Price, Harry
Price, Harry (1881–1948)
(religion, spiritualism, and occult)Harry Price was a psychical researcher who founded the National Laboratory of Psychical Research in England. He was its Director and also the Foreign Research Officer of the American Society for Psychical Research. Price was an amateur stage magician and Honorary Vice President of the Magician’s Club in London. He also had some early training as an engineer. As an accomplished conjurer, he was well suited to examine mediums and psychics who might have been fraudulent. He investigated Rudi Schneider and Stella C. (Mrs. Leslie Deacon), among others.
In his examination of Rudi Schneider, Price devised a test where the medium and all the sitters (six, including Price) wore metallic gloves and shoes. Each touched the hands and feet of his or her neighbor. In front of each person was a red light bulb that remained lit as long as no one broke the circuit. If anyone were to remove a hand or foot, the light bulb would go out. Despite these precautions, Schneider produced materializations of arms and hands. Price wrote, “Never, in the recorded history of any psychic, have phenomena been witnessed under such a merciless triple control of medium and before sitters of such repute.” Stemman said, “Price’s extensive notes on this series of séances constitute one of the most impressive documents on physical mediumship in the history of psychical research” (The Supernatural: Spirits and Spirit Worlds, 1975). Yet despite all the precautions, in one séance Price neglected to make the electrical connections and a photograph, triggered to be taken automatically, showed Schneider with an arm free. Schneider was accused of fraud and, despite Price’s defense of him for many years, a personal quarrel developed.
Once, on a train journey, Price got into conversation with a Mrs. Leslie Deacon (who later became known as the medium Stella C.). From what she mentioned to Price, in talking—the sensation of cold breezes in closed rooms, for example—he realized that she had tremendous psychic and mediumistic potential. She agreed to be examined at Price’s National Laboratory of Psychical Research. Price developed various tools for examining psychics and mediums. One of these was a fraudproof table that he used with Stella C. It could have various musical instruments and the like placed inside a compartment which then became inaccessible by normal means. Despite this and other precautions, the musical instruments played and a bell rang during the séance. Price also used an automatic thermograph, which recorded a significant fall in temperature during sittings. It was common for him to sprinkle starch powder on the floor, to detect any foot movements if there should be any. He would also seal windows with masking tape and initial the tape.

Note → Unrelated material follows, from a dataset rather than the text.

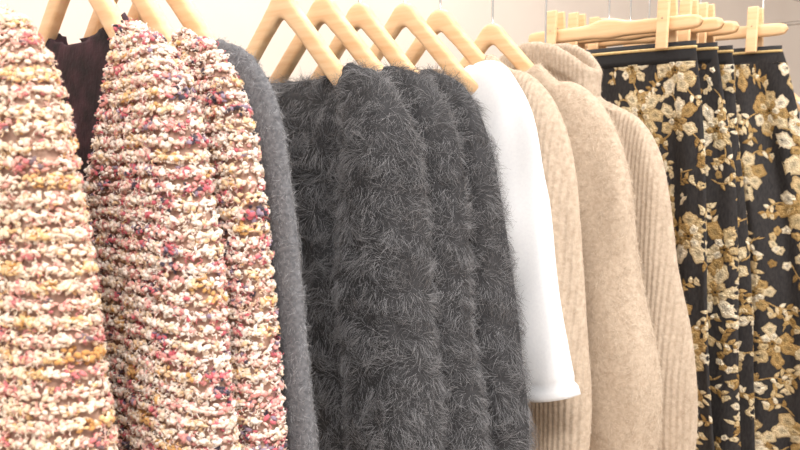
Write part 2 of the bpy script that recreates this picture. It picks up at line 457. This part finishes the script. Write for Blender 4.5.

Price conducted what has been described as the most famous ghost hunt of modern times—the investigation of Borley Rectory, on the Essex-Suffolk border of England. The Rectory is known as “the most haunted house in England.” There is a frequently reproduced photograph of the ruins of Borley, when it was being torn down, which shows a single brick that flew up and stayed in mid-air just as the camera shutter was tripped. There were many examples of poltergeist activity at the site, including writing and scribbling that appeared on walls there. Bells rang, stones and other objects flew through the air, a variety of bumps, bangs, rappings, and other sounds were heard. After Price’s death, the Society for Psychical Research (SPR) investigated Price’s investigations. They were extremely critical and all but called Price a fraud and accused him of creating some of the phenomena himself.
This was probably due to bad blood between Price and the SPR, which had existed and grown after Price founded his National Laboratory. Apparently the SPR completely ignored the fact that Borley Rectory had been haunted—and exhibiting a wide variety of phenomena—from long before the time Price began investigating it. A later review by the society’s R. J. Hastings was much more balanced and admitted that there was no evidence to show fraud on Price’s part.
Many felt that Price was too much of a publicity seeker, loving the limelight and knowing how to appeal to the media but, as Holroyd points out (The Supernatural: Minds Without Boundaries, 1975), personal profit was not his motive. He funded most of his research work himself and eventually donated the National Laboratory to the University of London, along with his personal library of 17,000 volumes.
Price wrote many books himself, including Cold Light on Spiritualistic Phenomena (1922), Revelations of a Spirit Medium (1922), Stella C. (1925), Catalogue of Works on Psychical Research (1929), Rudi Schneider: a Scientific Examination of His Mediumship (1930), Regurgitation and the Duncan Mediumship (1931), An Account of Some Further Experiments With Rudi Schneider (1933), Leaves from a Psychist’s Case-book (1933), Confessions of a Ghost Hunter (1936), Fifty Years of Psychical Research (1939), The Haunting of Cahshen’s Gap (1936), and The End of Borley Rectory (1946).